Turkey’s Interior Minister Süleyman Soylu said on Thursday he gave orders to provincial governors to prevent the attendance of Republican People’s Party (CHP) officials at the funerals of martyrs, the T24 news website reported.
Soylu was speaking to journalists during a visit to the Justice and Development Party’s (AKP) Esenler branch in İstanbul.
An official ceremony is held by governors in the hometown of soldiers killed during military operations, attended by local administration figures as well as party officials.
“There is only one place for them to go,” Soylu said, adding that CHP officials could attend the funerals of outlawed Kurdistan Workers’ Party (PKK) militants, for whom the Interior Ministry occasionally allows services to be held by the families.
“If they are together at the ballot box, then they will be together at funerals,” Soylu said, referring to the pro-Kurdish Peoples’ Democratic Party’s (HDP) surpassing of the 10 percent election threshold to enter parliament with the support of CHP voters in metropolitan areas.
In response to Soylu, CHP spokesperson Bülent Tezcan said he should quit his job.
During a martyr’s funeral on Thursday in Bursa province, a group of people damaged a wreath from the CHP’s Bursa branch, and police later removed it from the funeral venue.
Soylu also acknowledged that he called HDP Co-chair Pervin Buldan after the murder of a shopkeeper in Ağrı province, allegedly by PKK militants.
“We will teach your place.

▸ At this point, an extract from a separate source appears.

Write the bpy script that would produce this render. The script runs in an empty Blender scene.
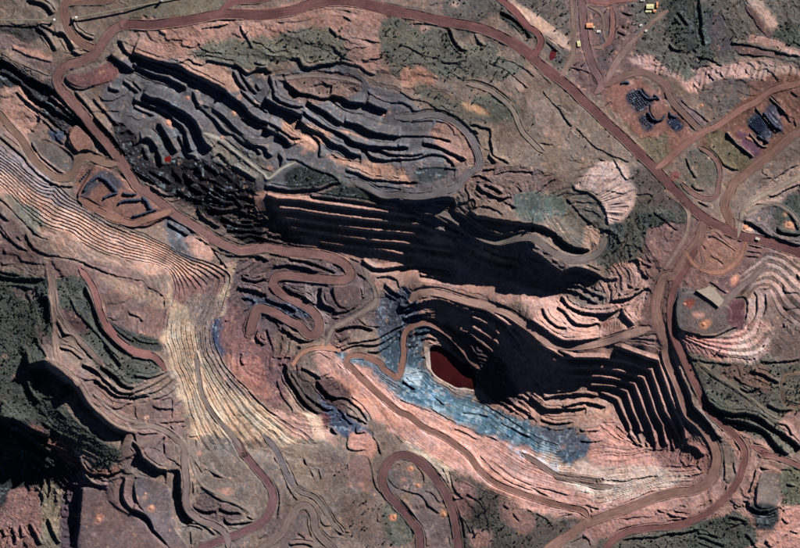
import bpy, math, random
import numpy as np
from mathutils import Vector
random.seed(7)
rng = np.random.default_rng(11)
SC = bpy.context.scene
COL = SC.collection
S = 3.0                       # metres per map unit (the survey map is 800 x 548 units)
CX, CY = 400.0, 274.0

# ------------------------------------------------------------------ camera, sky, sun, exposure
SUN_AZ, SUN_EL = math.radians(42.0), math.radians(31.0)     # azimuth clockwise from north (+Y)
cam_d = bpy.data.cameras.new('camera'); cam = bpy.data.objects.new('camera', cam_d); COL.objects.link(cam)
ALT = 24000.0
cam.location = (0, 0, ALT); cam.rotation_euler = (0, 0, 0)
cam_d.sensor_fit = 'HORIZONTAL'; cam_d.angle = 2*math.atan(400*S/ALT)
cam_d.clip_start = 100.0; cam_d.clip_end = 60000.0
SC.camera = cam
W = bpy.data.worlds.new('World'); SC.world = W; W.use_nodes = True
nt = W.node_tree; nt.nodes.clear()
sky = nt.nodes.new('ShaderNodeTexSky'); sky.sky_type = 'NISHITA'; sky.sun_disc = False
sky.sun_elevation = SUN_EL; sky.sun_rotation = SUN_AZ; sky.altitude = 3000; sky.air_density = 0.35; sky.dust_density = 0.0; sky.ozone_density = 2.0
bg = nt.nodes.new('ShaderNodeBackground'); bg.inputs['Strength'].default_value = 0.05
wo = nt.nodes.new('ShaderNodeOutputWorld')
nt.links.new(sky.outputs[0], bg.inputs[0]); nt.links.new(bg.outputs[0], wo.inputs[0])
sl = bpy.data.lights.new('sun', 'SUN'); sl.energy = 5.0; sl.angle = math.radians(0.5); sl.color = (1.0, .97, .94)
so = bpy.data.objects.new('sun', sl); COL.objects.link(so)
sd = Vector((math.sin(SUN_AZ)*math.cos(SUN_EL), math.cos(SUN_AZ)*math.cos(SUN_EL), math.sin(SUN_EL)))
so.rotation_euler = sd.to_track_quat('Z', 'Y').to_euler(); so.location = sd*3000
SC.view_settings.view_transform = 'Standard'; SC.view_settings.look = 'None'
SC.view_settings.exposure = 0.25; SC.cycles.diffuse_bounces = 0; SC.view_settings.gamma = 1.0

# ------------------------------------------------------------------ map reading helpers
def nums(s): return np.array([[float(v) for v in p.split(',')] for p in s.split()])
def T(c, r, s): return nums(s)/5.957 + np.array([133.0*c, 91.0*r])
def Q(x, y, s): return nums(s)/3.914 + np.array([float(x), float(y)])
def F(s): return nums(s)
def J(*a): return np.vstack(a)
def smooth(P, step=1.5, closed=False):
    P = np.asarray(P, float); n = len(P)
    if n < 3 and not closed:
        k = max(2, int(np.hypot(*(P[-1]-P[0]))/step)); t = np.linspace(0, 1, k)[:, None]
        return P[0]*(1-t)+P[-1]*t
    out = []
    rngi = range(n) if closed else range(n-1)
    for i in rngi:
        if closed: p0, p1, p2, p3 = P[i-1], P[i], P[(i+1) % n], P[(i+2) % n]
        else: p0, p1, p2, p3 = P[max(i-1, 0)], P[i], P[i+1], P[min(i+2, n-1)]
        k = max(1, int(np.hypot(*(p2-p1))/step))
        for t in np.arange(k)/k:
            out.append(.5*((2*p1)+(-p0+p2)*t+(2*p0-5*p1+4*p2-p3)*t*t+(-p0+3*p1-3*p2+p3)*t**3))
    if not closed: out.append(P[-1])
    return np.array(out)
def sstep(x): x = np.clip(x, 0, 1); return x*x*(3-2*x)
def lin(c): 
    c = np.asarray(c, float)/255.0
    return np.where(c <= .04045, c/12.92, ((c+.055)/1.055)**2.4)

# ------------------------------------------------------------------ survey grid
ST = 0.75
inx = np.arange(-12, 812.01, ST); iny = np.arange(-12, 560.01, ST)
def grow(n, q): 
    v = []; d = ST; p = 0
    for i in range(n): d *= q; p += d; v.append(p)
    return np.array(v)
gr = grow(40, 1.115)
xs = np.concatenate([-12-gr[::-1], inx, inx[-1]+gr]); ys = np.concatenate([-12-gr[::-1], iny, iny[-1]+gr])
NX, NY = len(xs), len(ys)
X, Y = np.meshgrid(xs, ys)
XC, YC = np.clip(X, -30, 830), np.clip(Y, -30, 578)

def vnoise(x, y, wl, seed):
    r = np.random.default_rng(seed); N = 512
    tab = r.random((N, N)).astype(np.float32)*2-1
    u = x/wl+1000.37; v = y/wl+1000.91
    i = np.floor(u).astype(int); j = np.floor(v).astype(int); fu = u-i; fv = v-j
    fu = fu*fu*fu*(fu*(fu*6-15)+10); fv = fv*fv*fv*(fv*(fv*6-15)+10)
    a = tab[j % N, i % N]; b = tab[j % N, (i+1) % N]; c = tab[(j+1) % N, i % N]; d = tab[(j+1) % N, (i+1) % N]
    return (a*(1-fu)+b*fu)*(1-fv)+(c*(1-fu)+d*fu)*fv
def fbm(x, y, wl, seed, o=4, g=.55):
    t = 0; a = 1; s = 0
    for k in range(o): t = t+a*vnoise(x, y, wl, seed+k*7); s += a; a *= g; wl /= 2.03
    return t/s
N40 = fbm(X, Y, 40, 1, 3); N12 = fbm(X, Y, 12, 2, 3); N5 = fbm(X, Y, 5, 3, 3); N2 = vnoise(X, Y, 2.1, 4); N1 = vnoise(X, Y, 1.3, 44)
WXn = vnoise(X, Y, 14, 5); WYn = vnoise(X, Y, 14, 6); WX2 = vnoise(X, Y, 5, 8); WY2 = vnoise(X, Y, 5, 9); WX3 = vnoise(X, Y, 2.3, 18); WY3 = vnoise(X, Y, 2.3, 19)
XW = X+1.1*WXn+.8*WX2+.3*WX3; YW = Y+1.1*WYn+.8*WY2+.3*WY3

def bbox(P, pad):
    i0 = np.searchsorted(xs, P[:, 0].min()-pad); i1 = np.searchsorted(xs, P[:, 0].max()+pad)
    j0 = np.searchsorted(ys, P[:, 1].min()-pad); j1 = np.searchsorted(ys, P[:, 1].max()+pad)
    return slice(j0, j1), slice(i0, i1)
def pdist(P, x, y):
    """distance to a path, side (+1 = left of travel, uphill), arc length of the nearest point"""
    best = np.full(x.shape, 1e9, np.float32); side = np.ones(x.shape, np.float32); arc = np.zeros(x.shape, np.float32); s = 0.0
    for a, b in zip(P[:-1], P[1:]):
        dx, dy = b-a; L2 = dx*dx+dy*dy
        if L2 < 1e-9: continue
        px = x-a[0]; py = y-a[1]
        t = np.clip((px*dx+py*dy)/L2, 0, 1); d2 = (px-t*dx)**2+(py-t*dy)**2
        m = d2 < best; best = np.where(m, d2, best)
        cr = dx*py-dy*px
        side = np.where(m, np.where(cr > 0, -1, 1), side); L = math.sqrt(L2)
        arc = np.where(m, s+t*L, arc); s += L
    return np.sqrt(best), side, arc, s
def inside(P, x, y):
    m = np.zeros(x.shape, bool); n = len(P)
    for k in range(n):
        x1, y1 = P[k]; x2, y2 = P[(k+1) % n]
        if y1 == y2: continue
        c = ((y1 > y) != (y2 > y)) & (x < (x2-x1)*(y-y1)/(y2-y1)+x1)
        m ^= c
    return m

# ------------------------------------------------------------------ height survey: spot heights (map x, map y, metres)
SPOTS = """0,0,60 60,0,70 134,25,80 235,15,95 340,0,100 470,25,100 540,70,90 620,140,75 700,210,65 800,255,60 660,0,70 800,0,100
720,40,78 640,110,62 760,130,60 720,170,60 800,100,82 700,90,68 750,80,72 350,45,108 300,40,100 430,80,86 500,110,84 560,130,80 560,180,70 200,45,95 160,40,90
200,62,82 270,75,80 340,65,84 400,100,74 460,150,62 150,90,50 250,130,45 330,140,48 350,170,38 400,150,55 250,165,35 300,180,30
200,150,22 170,155,12 140,110,38 150,185,8 57,75,50 90,130,30 130,180,2 180,220,-25 235,247,-50 260,200,10 220,200,-5 200,185,0 240,225,-35
316,257,-74 350,272,-80 275,276,-88 318,325,-95 255,313,-110 245,365,-120 270,390,-112 310,440,-88 440,230,22 480,240,29 400,208,28 520,246,32 590,258,20
560,215,35 600,200,48 640,200,58 640,240,52 430,292,-66 500,305,-52 470,297,-60 530,328,-22 580,345,10 620,342,24 645,335,33 560,340,4 560,302,-32 600,325,-2 620,290,25 640,270,45
660,290,48 520,296,-45 700,210,65 660,330,36 690,410,24 717,455,10 690,490,0 600,515,-5 545,548,0 447,340,-148 470,309,-74 510,320,-70 440,306,-86 500,340,-94 535,348,-46 420,345,-138 450,370,-172 470,385,-172 480,400,-160 440,365,-172 458,382,-172 
550,387,-82 520,410,-115 540,425,-110 590,400,-82 600,430,-66 640,460,-38 450,410,-138 400,395,-125 480,350,-114 520,372,-98 500,390,-134 460,325,-112 575,395,-82 560,376,-78 360,365,-115 347,358,-112 399,408,-98 440,440,-80
480,475,-60 530,500,-38 585,512,-12 330,375,-90 400,432,-72 450,472,-48 500,492,-30 360,440,-75 420,470,-60 370,470,-60 460,540,-58 480,520,-45 560,530,-18
620,535,-12 700,548,-5 760,480,28 735,430,20 720,380,48 755,390,55 800,330,72 740,330,56 700,320,60 760,290,62 800,450,18 800,520,0 349,347,-105
330,400,-112 305,400,-110 300,380,-100 285,405,-104 165,330,-15 178,400,-28 200,440,-58 0,190,52 60,240,46 120,265,36 165,290,14 0,140,20 80,205,-2 140,228,-20
210,262,-48 40,160,12 110,190,4 0,235,44 40,258,42 60,290,38 25,300,12 20,350,6 30,400,-10 0,415,-10 10,470,-128 40,500,-120 0,500,-132 -20,470,-130 57,413,6 103,440,0 90,460,-38
52,300,38 55,350,30 80,390,22 115,430,8 140,440,-6 100,340,24 100,320,36 115,345,34 140,352,30 140,300,36 160,430,-22 185,440,-42 195,450,-46 110,520,-48
160,500,-48 195,500,-60 230,490,-56 260,500,-66 280,480,-66 330,500,-60 300,548,-62 30,530,-112 65,530,-86 70,490,-92 80,395,18 0,548,-120 400,548,-60 0,90,30 30,70,45 40,110,20
540,278,-45 560,287,-35 530,262,5 545,266,8 560,270,10 575,270,14 470,283,-66 490,288,-60 508,293,-55 440,279,-68 525,284,-42 385,285,-95 370,300,-100 385,320,-115 360,330,-108 400,330,-125 360,292,-82 330,298,-86 300,300,-92"""
spots = [tuple(float(v) for v in p.split(',')) for p in SPOTS.split()]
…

You have no right to live in this country, you can go wherever you want,” Soylu said, according to Buldan’s press conference yesterday.

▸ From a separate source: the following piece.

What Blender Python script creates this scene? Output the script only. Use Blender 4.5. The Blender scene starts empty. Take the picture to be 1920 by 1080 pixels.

“Yes I called her. What I said was more, not less [than this],” Soylu said today.
The Sözcü daily reported on Thursday that Interior Minister Soylu ordered police to withdraw its protective detail for Felicity Party (SP) leader Temel Karamollaoğlu after the election as a move against the opposition.
An Islamist politician, Karamollaoğlu received much criticism from AKP supporters for forming an alliance with the CHP and İYİ (Good) Party against President Recep Tayyip Erdoğan.
Karamollaoğlu called the order “simple minded.”